中子星回声可以作为天文学新的测量工具
In late 2013, when the neutron star at the heart of one of our galaxy's oddest supernovae gave off a massive burst of X-rays, the resulting echoes -- created when the X-rays bounced off clouds of dust in interstellar space -- yielded a surprising new measuring stick for astronomers. Circinus X-1 is a freak of the Milky Way. Located in the plane of the galaxy, Circinus X-1 is the glowing husk of a binary star system that exploded a mere 2,500 years ago. The system consists of a nebula and a neutron star, the incredibly dense collapsed core of the exploded star, still in the orbital embrace of its companion star.
The system is called an X-ray binary because it emits X-rays as material from the companion star spirals onto the much denser neutron star and is heated to very high temperatures.

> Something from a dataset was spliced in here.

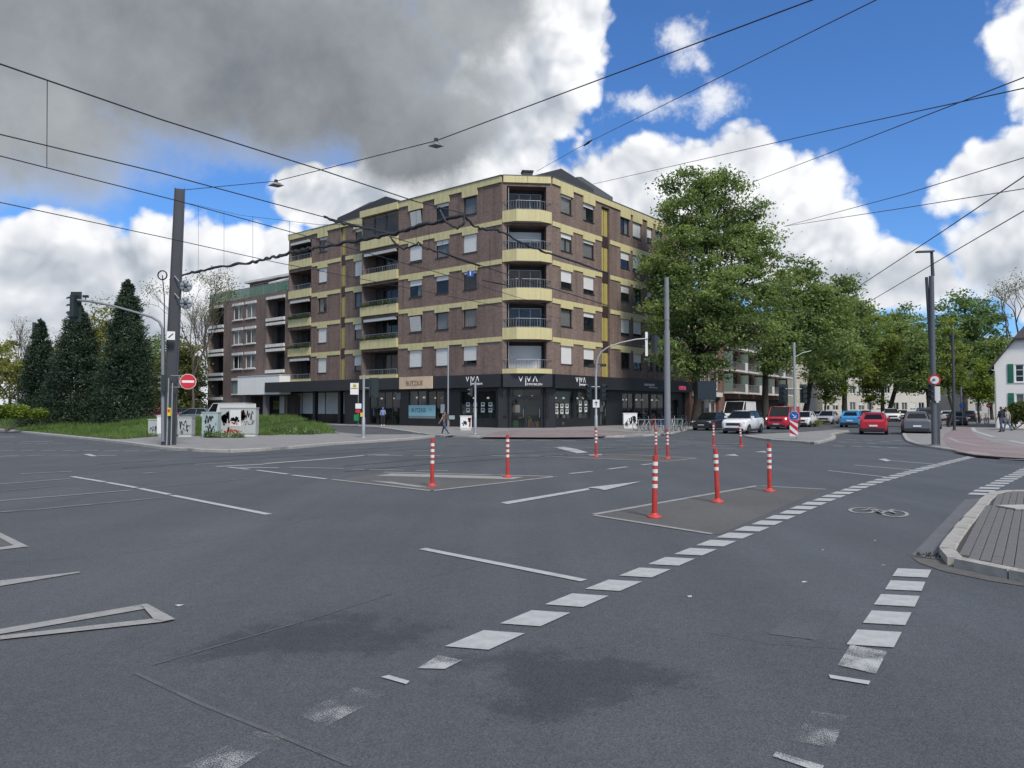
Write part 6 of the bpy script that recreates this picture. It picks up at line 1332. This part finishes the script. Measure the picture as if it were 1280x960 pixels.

"In late 2013, the neutron star underwent an enormous outburst for about two months, during which it became one of the brightest sources in the X-ray sky," explains University of Wisconsin-Madison astronomy Professor Sebastian Heinz. "Then it turned dark again."
The flicker of X-rays from the odd binary system was monitored by a detector aboard the International Space Station. Heinz and his colleagues quickly mounted a series of follow-up observations with the space-based Chandra and XMM-Newton telescopes to discover four bright rings of X-rays, like ripples in a cosmic pond, all around the neutron star at the heart of Circinus X-1.
Their observations were reported June 23 in The Astrophysical Journal.